[Do this]: Send back all the data below, exactly as given.

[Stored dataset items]
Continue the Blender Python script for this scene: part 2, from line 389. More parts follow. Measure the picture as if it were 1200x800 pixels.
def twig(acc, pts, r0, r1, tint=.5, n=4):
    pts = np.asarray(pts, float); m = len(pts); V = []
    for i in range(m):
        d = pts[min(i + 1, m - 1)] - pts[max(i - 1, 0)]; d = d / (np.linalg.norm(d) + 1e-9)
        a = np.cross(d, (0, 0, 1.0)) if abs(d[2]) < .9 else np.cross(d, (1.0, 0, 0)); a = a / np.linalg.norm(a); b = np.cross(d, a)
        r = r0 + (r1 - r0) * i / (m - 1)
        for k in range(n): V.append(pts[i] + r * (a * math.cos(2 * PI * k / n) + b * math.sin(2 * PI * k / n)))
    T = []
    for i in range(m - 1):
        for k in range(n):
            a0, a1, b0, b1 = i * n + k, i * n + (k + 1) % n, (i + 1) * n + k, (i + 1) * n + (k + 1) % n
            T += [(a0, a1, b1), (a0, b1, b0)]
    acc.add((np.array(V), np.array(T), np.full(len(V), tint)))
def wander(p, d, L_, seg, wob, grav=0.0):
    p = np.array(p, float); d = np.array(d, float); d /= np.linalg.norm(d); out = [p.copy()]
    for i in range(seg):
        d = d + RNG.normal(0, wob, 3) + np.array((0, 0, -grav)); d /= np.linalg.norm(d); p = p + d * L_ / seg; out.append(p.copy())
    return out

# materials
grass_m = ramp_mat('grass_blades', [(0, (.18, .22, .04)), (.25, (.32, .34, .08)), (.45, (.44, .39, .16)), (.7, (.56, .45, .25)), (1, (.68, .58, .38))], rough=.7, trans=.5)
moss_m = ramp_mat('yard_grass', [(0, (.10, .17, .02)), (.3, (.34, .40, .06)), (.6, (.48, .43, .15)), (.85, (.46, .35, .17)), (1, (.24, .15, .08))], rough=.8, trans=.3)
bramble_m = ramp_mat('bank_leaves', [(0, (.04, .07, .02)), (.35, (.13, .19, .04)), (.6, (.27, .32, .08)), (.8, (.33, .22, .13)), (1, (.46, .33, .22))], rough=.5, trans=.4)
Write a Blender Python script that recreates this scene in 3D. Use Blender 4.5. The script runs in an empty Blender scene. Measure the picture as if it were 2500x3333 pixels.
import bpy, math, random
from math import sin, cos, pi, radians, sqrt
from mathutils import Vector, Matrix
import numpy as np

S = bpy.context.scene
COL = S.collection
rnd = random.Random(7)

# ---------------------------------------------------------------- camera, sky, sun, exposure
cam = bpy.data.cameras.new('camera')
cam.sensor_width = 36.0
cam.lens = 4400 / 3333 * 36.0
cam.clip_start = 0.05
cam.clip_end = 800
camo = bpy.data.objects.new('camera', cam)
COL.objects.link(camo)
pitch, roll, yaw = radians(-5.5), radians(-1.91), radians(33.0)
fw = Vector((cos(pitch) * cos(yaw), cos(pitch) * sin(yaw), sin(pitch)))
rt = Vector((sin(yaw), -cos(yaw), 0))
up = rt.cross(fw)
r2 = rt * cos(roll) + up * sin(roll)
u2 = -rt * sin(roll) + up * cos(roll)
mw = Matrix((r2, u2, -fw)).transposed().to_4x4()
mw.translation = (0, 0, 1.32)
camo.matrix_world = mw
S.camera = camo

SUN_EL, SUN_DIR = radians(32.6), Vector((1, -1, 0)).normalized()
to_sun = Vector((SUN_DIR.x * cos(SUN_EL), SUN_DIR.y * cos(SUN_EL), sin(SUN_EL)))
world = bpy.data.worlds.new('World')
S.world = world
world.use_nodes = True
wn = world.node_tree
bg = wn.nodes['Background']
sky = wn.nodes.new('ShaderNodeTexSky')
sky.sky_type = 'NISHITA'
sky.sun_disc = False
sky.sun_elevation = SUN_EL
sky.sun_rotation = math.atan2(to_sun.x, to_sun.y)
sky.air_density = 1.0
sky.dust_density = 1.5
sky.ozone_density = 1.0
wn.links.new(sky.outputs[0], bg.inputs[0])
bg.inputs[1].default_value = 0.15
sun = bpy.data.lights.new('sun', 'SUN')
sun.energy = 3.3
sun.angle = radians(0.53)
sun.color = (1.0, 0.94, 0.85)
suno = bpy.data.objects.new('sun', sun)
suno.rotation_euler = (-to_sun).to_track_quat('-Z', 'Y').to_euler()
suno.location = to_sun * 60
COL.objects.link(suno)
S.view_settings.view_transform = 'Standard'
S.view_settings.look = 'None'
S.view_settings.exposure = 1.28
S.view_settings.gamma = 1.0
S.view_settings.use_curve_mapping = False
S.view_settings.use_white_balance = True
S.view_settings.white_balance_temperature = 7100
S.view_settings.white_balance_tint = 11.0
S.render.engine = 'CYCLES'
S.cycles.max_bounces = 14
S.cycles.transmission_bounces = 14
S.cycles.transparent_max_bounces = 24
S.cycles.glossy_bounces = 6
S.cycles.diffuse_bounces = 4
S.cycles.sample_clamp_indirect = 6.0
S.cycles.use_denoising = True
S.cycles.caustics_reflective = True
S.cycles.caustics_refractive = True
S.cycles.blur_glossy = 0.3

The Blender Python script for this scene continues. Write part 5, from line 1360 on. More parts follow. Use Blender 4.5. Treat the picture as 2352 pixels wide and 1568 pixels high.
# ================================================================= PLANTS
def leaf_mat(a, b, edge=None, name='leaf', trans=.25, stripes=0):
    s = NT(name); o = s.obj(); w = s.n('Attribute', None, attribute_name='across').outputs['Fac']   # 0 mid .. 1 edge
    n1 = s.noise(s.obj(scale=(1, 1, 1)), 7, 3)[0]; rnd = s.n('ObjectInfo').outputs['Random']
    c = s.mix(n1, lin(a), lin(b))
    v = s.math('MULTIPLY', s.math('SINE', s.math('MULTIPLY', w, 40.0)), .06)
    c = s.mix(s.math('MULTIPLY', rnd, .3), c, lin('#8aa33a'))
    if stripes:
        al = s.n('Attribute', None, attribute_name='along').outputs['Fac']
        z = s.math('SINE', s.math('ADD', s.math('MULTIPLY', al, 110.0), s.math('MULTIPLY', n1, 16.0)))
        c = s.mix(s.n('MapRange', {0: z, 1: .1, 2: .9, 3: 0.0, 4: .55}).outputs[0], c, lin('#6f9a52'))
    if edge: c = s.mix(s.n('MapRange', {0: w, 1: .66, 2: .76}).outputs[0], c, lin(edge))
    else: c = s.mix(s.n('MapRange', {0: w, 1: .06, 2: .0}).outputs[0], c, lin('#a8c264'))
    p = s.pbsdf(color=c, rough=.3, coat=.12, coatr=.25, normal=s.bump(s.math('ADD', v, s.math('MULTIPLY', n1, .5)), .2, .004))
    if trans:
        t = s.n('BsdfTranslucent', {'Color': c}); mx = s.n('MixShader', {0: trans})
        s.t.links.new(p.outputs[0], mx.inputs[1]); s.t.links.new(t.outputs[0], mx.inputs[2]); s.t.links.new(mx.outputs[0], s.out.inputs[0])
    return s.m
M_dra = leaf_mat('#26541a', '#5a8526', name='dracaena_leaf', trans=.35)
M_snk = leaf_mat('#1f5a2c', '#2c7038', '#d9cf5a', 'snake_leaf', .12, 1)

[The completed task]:
Continue the Blender Python script for this scene: part 2, from line 389. More parts follow. Measure the picture as if it were 1200x800 pixels.
def twig(acc, pts, r0, r1, tint=.5, n=4):
    pts = np.asarray(pts, float); m = len(pts); V = []
    for i in range(m):
        d = pts[min(i + 1, m - 1)] - pts[max(i - 1, 0)]; d = d / (np.linalg.norm(d) + 1e-9)
        a = np.cross(d, (0, 0, 1.0)) if abs(d[2]) < .9 else np.cross(d, (1.0, 0, 0)); a = a / np.linalg.norm(a); b = np.cross(d, a)
        r = r0 + (r1 - r0) * i / (m - 1)
        for k in range(n): V.append(pts[i] + r * (a * math.cos(2 * PI * k / n) + b * math.sin(2 * PI * k / n)))
    T = []
    for i in range(m - 1):
        for k in range(n):
            a0, a1, b0, b1 = i * n + k, i * n + (k + 1) % n, (i + 1) * n + k, (i + 1) * n + (k + 1) % n
            T += [(a0, a1, b1), (a0, b1, b0)]
    acc.add((np.array(V), np.array(T), np.full(len(V), tint)))
def wander(p, d, L_, seg, wob, grav=0.0):
    p = np.array(p, float); d = np.array(d, float); d /= np.linalg.norm(d); out = [p.copy()]
    for i in range(seg):
        d = d + RNG.normal(0, wob, 3) + np.array((0, 0, -grav)); d /= np.linalg.norm(d); p = p + d * L_ / seg; out.append(p.copy())
    return out

# materials
grass_m = ramp_mat('grass_blades', [(0, (.18, .22, .04)), (.25, (.32, .34, .08)), (.45, (.44, .39, .16)), (.7, (.56, .45, .25)), (1, (.68, .58, .38))], rough=.7, trans=.5)
moss_m = ramp_mat('yard_grass', [(0, (.10, .17, .02)), (.3, (.34, .40, .06)), (.6, (.48, .43, .15)), (.85, (.46, .35, .17)), (1, (.24, .15, .08))], rough=.8, trans=.3)
bramble_m = ramp_mat('bank_leaves', [(0, (.04, .07, .02)), (.35, (.13, .19, .04)), (.6, (.27, .32, .08)), (.8, (.33, .22, .13)), (1, (.46, .33, .22))], rough=.5, trans=.4)
Write a Blender Python script that recreates this scene in 3D. Use Blender 4.5. The script runs in an empty Blender scene. Measure the picture as if it were 2500x3333 pixels.
import bpy, math, random
from math import sin, cos, pi, radians, sqrt
from mathutils import Vector, Matrix
import numpy as np

S = bpy.context.scene
COL = S.collection
rnd = random.Random(7)

# ---------------------------------------------------------------- camera, sky, sun, exposure
cam = bpy.data.cameras.new('camera')
cam.sensor_width = 36.0
cam.lens = 4400 / 3333 * 36.0
cam.clip_start = 0.05
cam.clip_end = 800
camo = bpy.data.objects.new('camera', cam)
COL.objects.link(camo)
pitch, roll, yaw = radians(-5.5), radians(-1.91), radians(33.0)
fw = Vector((cos(pitch) * cos(yaw), cos(pitch) * sin(yaw), sin(pitch)))
rt = Vector((sin(yaw), -cos(yaw), 0))
up = rt.cross(fw)
r2 = rt * cos(roll) + up * sin(roll)
u2 = -rt * sin(roll) + up * cos(roll)
mw = Matrix((r2, u2, -fw)).transposed().to_4x4()
mw.translation = (0, 0, 1.32)
camo.matrix_world = mw
S.camera = camo

SUN_EL, SUN_DIR = radians(32.6), Vector((1, -1, 0)).normalized()
to_sun = Vector((SUN_DIR.x * cos(SUN_EL), SUN_DIR.y * cos(SUN_EL), sin(SUN_EL)))
world = bpy.data.worlds.new('World')
S.world = world
world.use_nodes = True
wn = world.node_tree
bg = wn.nodes['Background']
sky = wn.nodes.new('ShaderNodeTexSky')
sky.sky_type = 'NISHITA'
sky.sun_disc = False
sky.sun_elevation = SUN_EL
sky.sun_rotation = math.atan2(to_sun.x, to_sun.y)
sky.air_density = 1.0
sky.dust_density = 1.5
sky.ozone_density = 1.0
wn.links.new(sky.outputs[0], bg.inputs[0])
bg.inputs[1].default_value = 0.15
sun = bpy.data.lights.new('sun', 'SUN')
sun.energy = 3.3
sun.angle = radians(0.53)
sun.color = (1.0, 0.94, 0.85)
suno = bpy.data.objects.new('sun', sun)
suno.rotation_euler = (-to_sun).to_track_quat('-Z', 'Y').to_euler()
suno.location = to_sun * 60
COL.objects.link(suno)
S.view_settings.view_transform = 'Standard'
S.view_settings.look = 'None'
S.view_settings.exposure = 1.28
S.view_settings.gamma = 1.0
S.view_settings.use_curve_mapping = False
S.view_settings.use_white_balance = True
S.view_settings.white_balance_temperature = 7100
S.view_settings.white_balance_tint = 11.0
S.render.engine = 'CYCLES'
S.cycles.max_bounces = 14
S.cycles.transmission_bounces = 14
S.cycles.transparent_max_bounces = 24
S.cycles.glossy_bounces = 6
S.cycles.diffuse_bounces = 4
S.cycles.sample_clamp_indirect = 6.0
S.cycles.use_denoising = True
S.cycles.caustics_reflective = True
S.cycles.caustics_refractive = True
S.cycles.blur_glossy = 0.3

The Blender Python script for this scene continues. Write part 5, from line 1360 on. More parts follow. Use Blender 4.5. Treat the picture as 2352 pixels wide and 1568 pixels high.
# ================================================================= PLANTS
def leaf_mat(a, b, edge=None, name='leaf', trans=.25, stripes=0):
    s = NT(name); o = s.obj(); w = s.n('Attribute', None, attribute_name='across').outputs['Fac']   # 0 mid .. 1 edge
    n1 = s.noise(s.obj(scale=(1, 1, 1)), 7, 3)[0]; rnd = s.n('ObjectInfo').outputs['Random']
    c = s.mix(n1, lin(a), lin(b))
    v = s.math('MULTIPLY', s.math('SINE', s.math('MULTIPLY', w, 40.0)), .06)
    c = s.mix(s.math('MULTIPLY', rnd, .3), c, lin('#8aa33a'))
    if stripes:
        al = s.n('Attribute', None, attribute_name='along').outputs['Fac']
        z = s.math('SINE', s.math('ADD', s.math('MULTIPLY', al, 110.0), s.math('MULTIPLY', n1, 16.0)))
        c = s.mix(s.n('MapRange', {0: z, 1: .1, 2: .9, 3: 0.0, 4: .55}).outputs[0], c, lin('#6f9a52'))
    if edge: c = s.mix(s.n('MapRange', {0: w, 1: .66, 2: .76}).outputs[0], c, lin(edge))
    else: c = s.mix(s.n('MapRange', {0: w, 1: .06, 2: .0}).outputs[0], c, lin('#a8c264'))
    p = s.pbsdf(color=c, rough=.3, coat=.12, coatr=.25, normal=s.bump(s.math('ADD', v, s.math('MULTIPLY', n1, .5)), .2, .004))
    if trans:
        t = s.n('BsdfTranslucent', {'Color': c}); mx = s.n('MixShader', {0: trans})
        s.t.links.new(p.outputs[0], mx.inputs[1]); s.t.links.new(t.outputs[0], mx.inputs[2]); s.t.links.new(mx.outputs[0], s.out.inputs[0])
    return s.m
M_dra = leaf_mat('#26541a', '#5a8526', name='dracaena_leaf', trans=.35)
M_snk = leaf_mat('#1f5a2c', '#2c7038', '#d9cf5a', 'snake_leaf', .12, 1)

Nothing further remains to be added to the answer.